Rockford LhotkaBeantown.NET INETA User Group is hosting Rocky Lhotka, Principal Technology Evangelist for Magenic as well as Microsoft Regional Director, MVP, and renowned technologist.

Rocky is the author of CSLA .NET, which is a framework for managing and implementing business logic whether it be in a single-tier or a distributed multi-tier system.  His topic on Wednesday is CSLA.NET as the ‘M’ in MVC/MVP/MVVM (abstract below).  The session will be held at the New England Research and Development Center in Cambridge, from 6 –8 p.m.  And if the title doesn’t have enough acronyms, here’s another… be sure to RSVP via e-mail by 3 p.m. on Wednesday to facilitate the sign-in process at the security desk, and more importantly, ensure there’s enough pizza on hand!

 

CSLA .NET as the 'M' in MVC/MVP/MVVM

Building a UI today can feel like wading into alphabet soup with MVC, MVP, MVVM and numerous other consonant-heavy acronyms. Nearly all of these patterns have one thing in common: the letter ‘M’, which stands for “Model”. The Model is the part of the application responsible for things like business and data processing, and is arguably the core of the application.

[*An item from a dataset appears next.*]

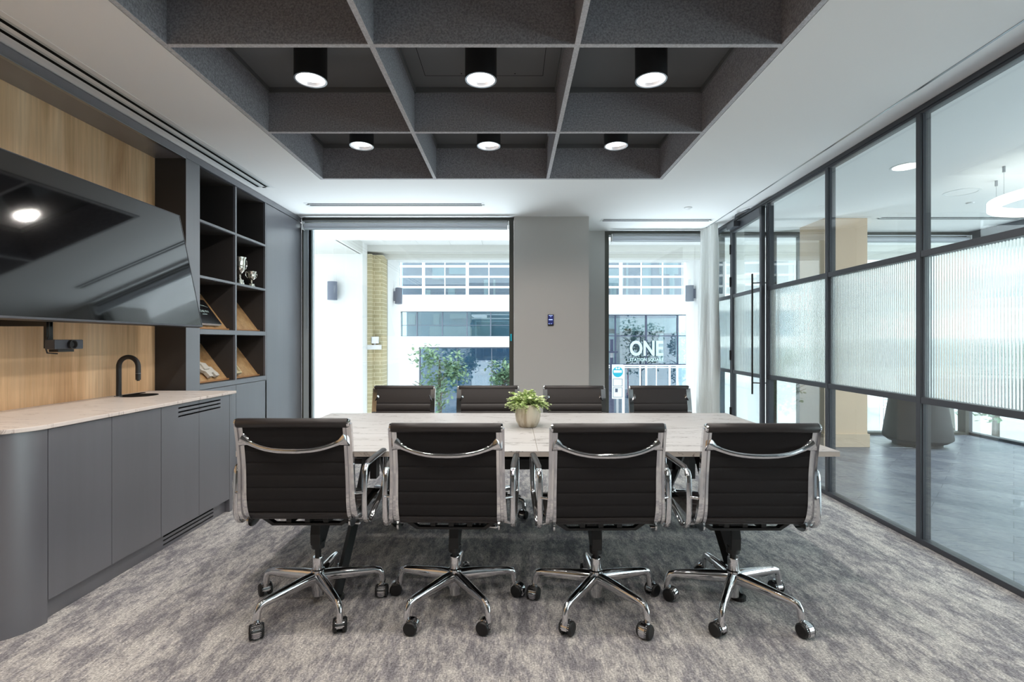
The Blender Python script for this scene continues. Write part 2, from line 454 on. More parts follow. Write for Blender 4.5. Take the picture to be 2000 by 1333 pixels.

CSLA .NET is one of the most widely used development frameworks on the .NET and Silverlight platforms. The primary focus of CSLA .NET is to help in the creation of a rich object-oriented business layer that expresses the needs of the business domain model. In other words, CSLA .NET is all about helping create a powerful object model for an application. It should come as no surprise then, that CSLA .NET can fit naturally into many of the UI patterns.


At the same time, many of the UI patterns were devised on non-.NET platforms where powerful RAD concepts like data binding and UI designers don’t exist. Due to this, many of the “traditional” uses of these patterns prevent the use of productive RAD concepts and tooling, and that is an unforgivable loss. In this talk, Rocky will discuss how CSLA .NET helps implement powerful models, and how the most common UI patterns can be used to reap their benefit, without giving up the power of .NET itself.